Crisis situations on college campuses are becoming all too familiar in many areas, but if a crisis strikes Belmont, Campus Security has a plan.

Director of Campus Security Terry White said the Crisis Emergency Management Plan was created to communicate with students and faculty during an emergency.

White said the CEMP is used “anytime personal safety is concerned.” These instances might include a weather emergency, fires, wrecks and situations with a hostage or shooter.

CEMP differs depending on the circumstances; the action required by Campus Security depends on the crisis taking place. The basic outline of the plan is to respond to the situation/call, get proper assistance if necessary – Metro Police, for example – and notify Greg Pillon, director of the Office of Marketing and Communications, to send out a text message alert.

The CEMP has been employed in the past. It was used in 2008 during a “shooter” situation in the Thrailkill Hall parking garage. The situation turned out to be a false alarm involving two Belmont students, but Campus Security responded by calling Metro Police and sending out text alerts once enough information was confirmed. Belmont Security sent another text informing students and staff that the situation had been resolved.

Campus Security takes measures to ensure its officers are prepared to respond in crisis situations.
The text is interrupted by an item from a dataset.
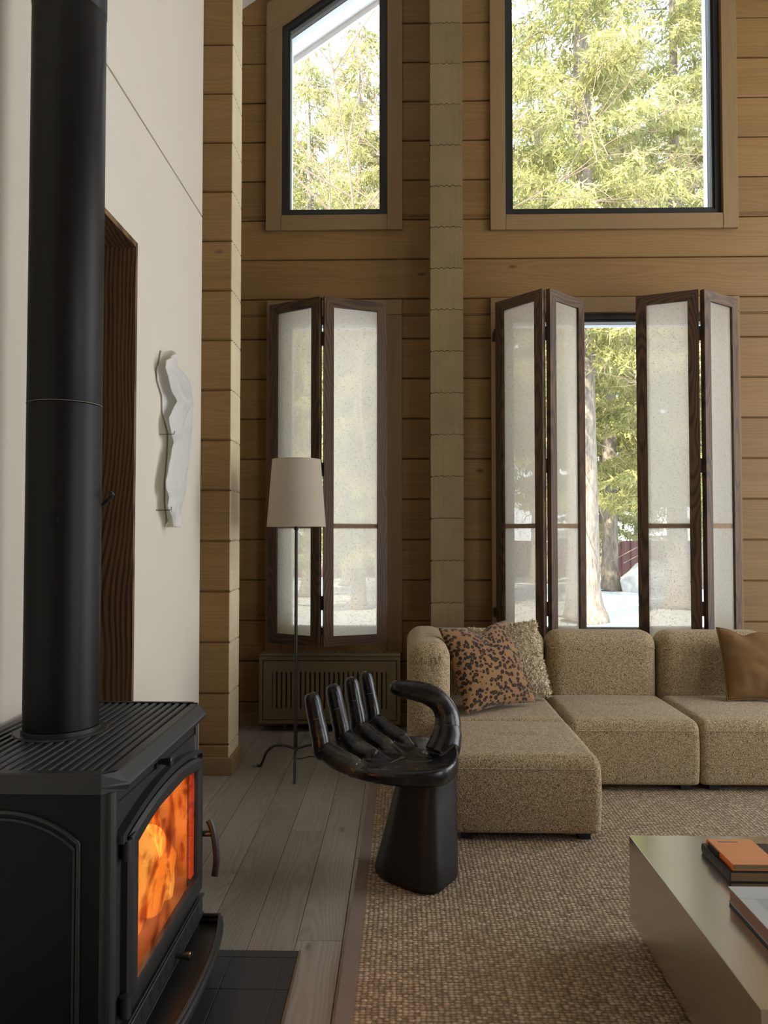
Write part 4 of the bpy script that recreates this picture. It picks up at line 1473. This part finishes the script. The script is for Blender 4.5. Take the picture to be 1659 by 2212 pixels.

“There is monthly training, as well as ‘Tabletop Exercises’ where I give a scenario piece-by-piece,” White said. Belmont Security also participates in on-the-job training.

Campus Security works to help faculty and students protect themselves, as well. Last spring, faculty were invited to several film viewings of Shots Fired. This film discusses ways to protect oneself and one’s students if a Virginia Tech situation were to occur on the Belmont campus.

This film viewing was offered to students as convocation credit this fall. While no more viewings are scheduled, more may be planned for spring.

“The best training for students and staff is to see the film and remember ‘Get out, hide out, take out’,” White said. “It’s impossible to run drills because of the various factors that could occur.”

Staying informed during a crisis situation can be difficult because the issue is often resolved before accurate information can be sent out. Students should remember the text alert system is designed to disseminate quick information, not a lengthy report. “We have to get the most important information in 116 characters,” White said about the text system.

White said students must also take steps to ensure their own safety. “There’s no way I can guarantee your safety; each individual must [protect] themselves.”